We, as a society, owe sympathy to our African-American fathers and mothers, sisters, brothers, cousins and friends, including black leaders who found their place during the Civil Rights Movement. African-American, Hispanic, Caucasian – simply, American – young people who are rising to be the voices for change, are the voices of our future.

We, as human beings, need change. We owe it to Tom Robinson; Michael Brown Jr.; Emmett Till; Trayvon Martin, a 17-year-old student shot by a community watchman for looking “suspicious;” and even Vonderrit Myers Jr., another young African-American shot by Ferguson police officers under suspicion that he was grabbing a gun from his waist.

We should strive to be in the shoes of those we wrongfully judge, convict and discriminate. We all should strive to be better than what we feel is true about our own biases, without any rational reasoning to accept it.

Furthermore, students should always question what they read – or do not have the right to read – in school textbooks or literature. My school district banned the reading and teaching of “The Adventures of Huckleberry Finn” when I was in high school due to the use of the “N” word. My senior English teacher went behind their back and taught it to us anyway.
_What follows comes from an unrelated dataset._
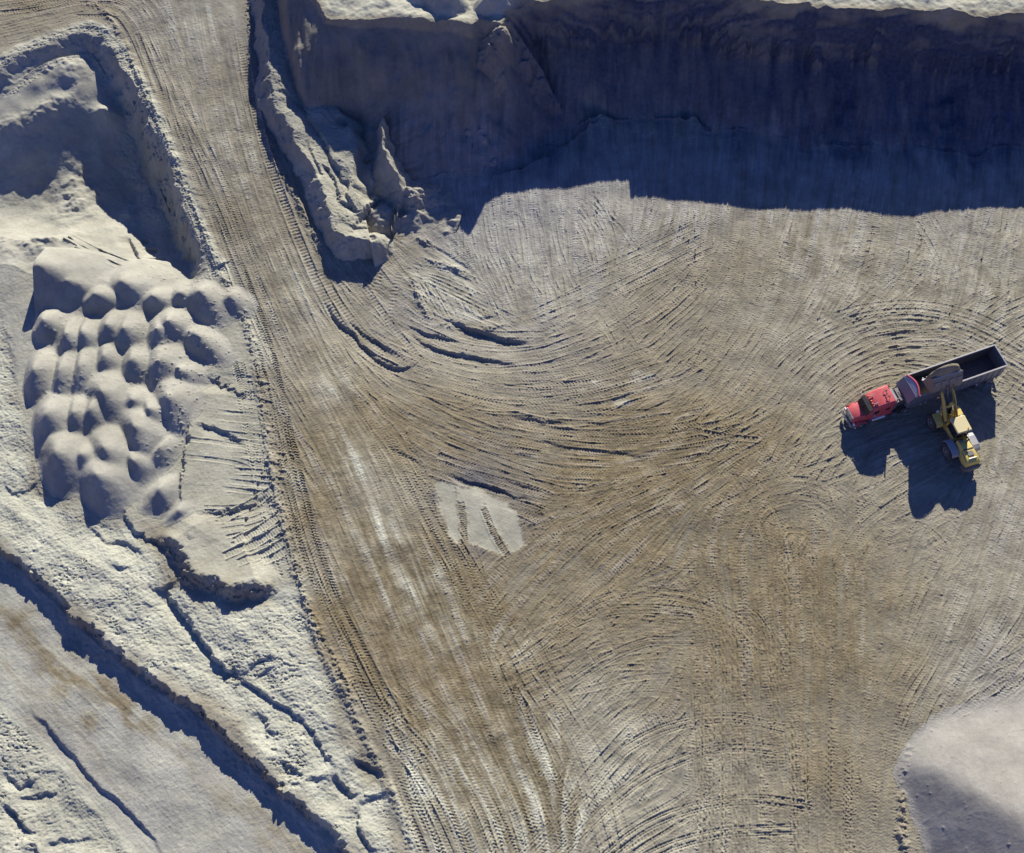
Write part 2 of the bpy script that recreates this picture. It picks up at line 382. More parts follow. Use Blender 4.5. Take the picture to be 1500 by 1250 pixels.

We need more people like her teaching students.

If we, as a society, dare to let our unconscious thoughts define our actions, our prejudices slur our speech, then we, as a society, are doomed to repeat and will continue to experience history’s past, for it goes unlearned and ignored.

Dare we listen to the leaders of history’s past and accept that maybe they were right, and we just do not care to listen?